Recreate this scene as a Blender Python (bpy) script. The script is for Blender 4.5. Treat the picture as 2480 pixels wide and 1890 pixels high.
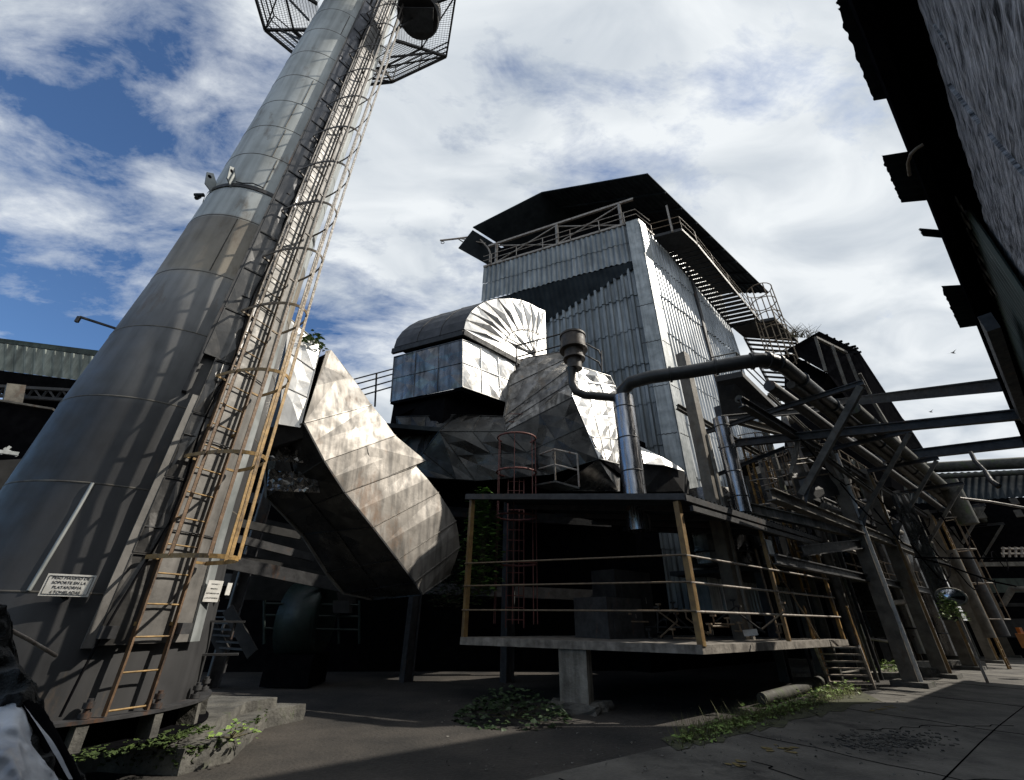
import bpy, math, random
from mathutils import Vector, Matrix, noise
random.seed(7)
for o in list(bpy.data.objects): bpy.data.objects.remove(o)
sc = bpy.context.scene
R = math.radians
# ------------------------------------------------------------------ camera
F, W, H = 1020.0, 2480.0, 1890.0
PITCH, ROLL, EYE = R(28.6), R(0.9), 1.6
cam = bpy.data.objects.new('camera', bpy.data.cameras.new('camera'))
sc.collection.objects.link(cam); sc.camera = cam
cam.data.sensor_fit = 'HORIZONTAL'; cam.data.sensor_width = 36
cam.data.lens = F / W * 36; cam.data.clip_start = 0.05; cam.data.clip_end = 2000
_f = Vector((0, math.cos(PITCH), math.sin(PITCH))); _u = Vector((0, -math.sin(PITCH), math.cos(PITCH))); _r = Vector((1, 0, 0))
_cr, _sr = math.cos(ROLL), math.sin(ROLL)
_R = _r * _cr + _u * _sr; _U = _u * _cr - _r * _sr
_m = Matrix((_R, _U, -_f)).transposed().to_4x4(); _m.translation = (0, 0, EYE)
cam.matrix_world = _m
# ------------------------------------------------------------------ world and sun
SUN_AZ, SUN_EL = R(85), R(43)
w = bpy.data.worlds.new('World'); sc.world = w; w.use_nodes = True
nt = w.node_tree; nt.nodes.clear()
def N(t, **k):
    n = nt.nodes.new(t)
    for a, b in k.items(): setattr(n, a, b)
    return n
L = nt.links.new
sky = N('ShaderNodeTexSky', sky_type='NISHITA', sun_disc=False, sun_elevation=SUN_EL, sun_rotation=SUN_AZ, air_density=1.0, dust_density=0.4, ozone_density=3.0)
tc = N('ShaderNodeTexCoord'); sep = N('ShaderNodeSeparateXYZ'); L(tc.outputs['Generated'], sep.inputs[0])
zc = N('ShaderNodeMath', operation='MAXIMUM'); L(sep.outputs['Z'], zc.inputs[0]); zc.inputs[1].default_value = 0.0
za = N('ShaderNodeMath', operation='ADD'); L(zc.outputs[0], za.inputs[0]); za.inputs[1].default_value = 0.22
dx = N('ShaderNodeMath', operation='DIVIDE'); L(sep.outputs['X'], dx.inputs[0]); L(za.outputs[0], dx.inputs[1])
dy = N('ShaderNodeMath', operation='DIVIDE'); L(sep.outputs['Y'], dy.inputs[0]); L(za.outputs[0], dy.inputs[1])
cb = N('ShaderNodeCombineXYZ'); L(dx.outputs[0], cb.inputs[0]); L(dy.outputs[0], cb.inputs[1])
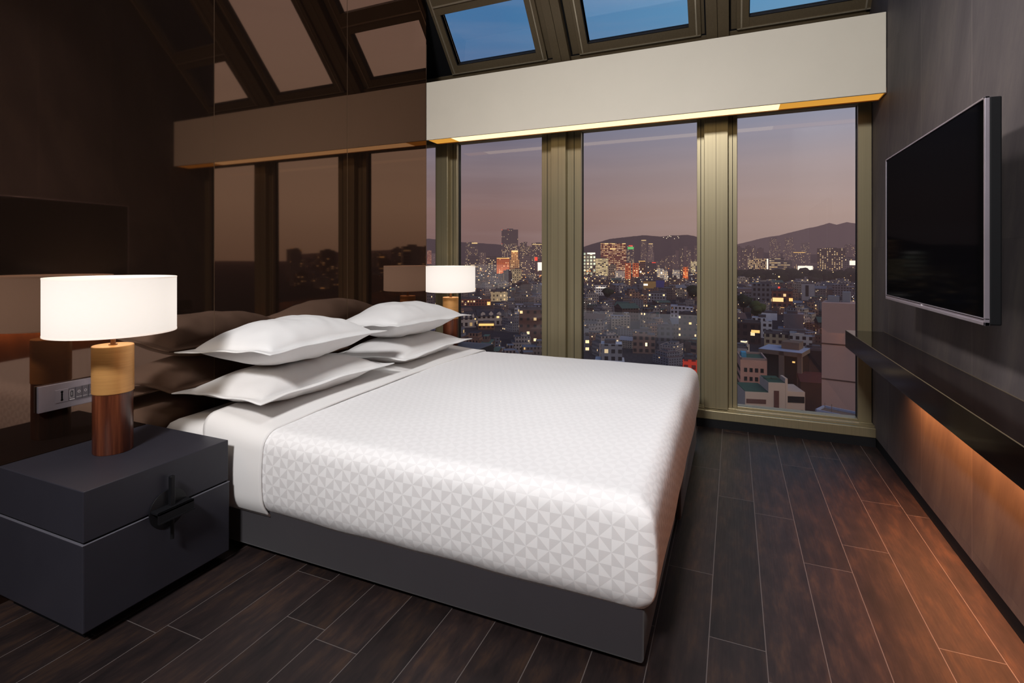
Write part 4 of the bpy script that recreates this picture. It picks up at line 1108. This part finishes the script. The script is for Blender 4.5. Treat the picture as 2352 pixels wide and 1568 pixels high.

Problem: Make a word-for-word copy of the entries, without any pictures.

Exercise result:
Recreate this scene as a Blender Python (bpy) script. The script is for Blender 4.5. Treat the picture as 2480 pixels wide and 1890 pixels high.
import bpy, math, random
from mathutils import Vector, Matrix, noise
random.seed(7)
for o in list(bpy.data.objects): bpy.data.objects.remove(o)
sc = bpy.context.scene
R = math.radians
# ------------------------------------------------------------------ camera
F, W, H = 1020.0, 2480.0, 1890.0
PITCH, ROLL, EYE = R(28.6), R(0.9), 1.6
cam = bpy.data.objects.new('camera', bpy.data.cameras.new('camera'))
sc.collection.objects.link(cam); sc.camera = cam
cam.data.sensor_fit = 'HORIZONTAL'; cam.data.sensor_width = 36
cam.data.lens = F / W * 36; cam.data.clip_start = 0.05; cam.data.clip_end = 2000
_f = Vector((0, math.cos(PITCH), math.sin(PITCH))); _u = Vector((0, -math.sin(PITCH), math.cos(PITCH))); _r = Vector((1, 0, 0))
_cr, _sr = math.cos(ROLL), math.sin(ROLL)
_R = _r * _cr + _u * _sr; _U = _u * _cr - _r * _sr
_m = Matrix((_R, _U, -_f)).transposed().to_4x4(); _m.translation = (0, 0, EYE)
cam.matrix_world = _m
# ------------------------------------------------------------------ world and sun
SUN_AZ, SUN_EL = R(85), R(43)
w = bpy.data.worlds.new('World'); sc.world = w; w.use_nodes = True
nt = w.node_tree; nt.nodes.clear()
def N(t, **k):
    n = nt.nodes.new(t)
    for a, b in k.items(): setattr(n, a, b)
    return n
L = nt.links.new
sky = N('ShaderNodeTexSky', sky_type='NISHITA', sun_disc=False, sun_elevation=SUN_EL, sun_rotation=SUN_AZ, air_density=1.0, dust_density=0.4, ozone_density=3.0)
tc = N('ShaderNodeTexCoord'); sep = N('ShaderNodeSeparateXYZ'); L(tc.outputs['Generated'], sep.inputs[0])
zc = N('ShaderNodeMath', operation='MAXIMUM'); L(sep.outputs['Z'], zc.inputs[0]); zc.inputs[1].default_value = 0.0
za = N('ShaderNodeMath', operation='ADD'); L(zc.outputs[0], za.inputs[0]); za.inputs[1].default_value = 0.22
dx = N('ShaderNodeMath', operation='DIVIDE'); L(sep.outputs['X'], dx.inputs[0]); L(za.outputs[0], dx.inputs[1])
dy = N('ShaderNodeMath', operation='DIVIDE'); L(sep.outputs['Y'], dy.inputs[0]); L(za.outputs[0], dy.inputs[1])
cb = N('ShaderNodeCombineXYZ'); L(dx.outputs[0], cb.inputs[0]); L(dy.outputs[0], cb.inputs[1])
Write part 4 of the bpy script that recreates this picture. It picks up at line 1108. This part finishes the script. The script is for Blender 4.5. Treat the picture as 2352 pixels wide and 1568 pixels high.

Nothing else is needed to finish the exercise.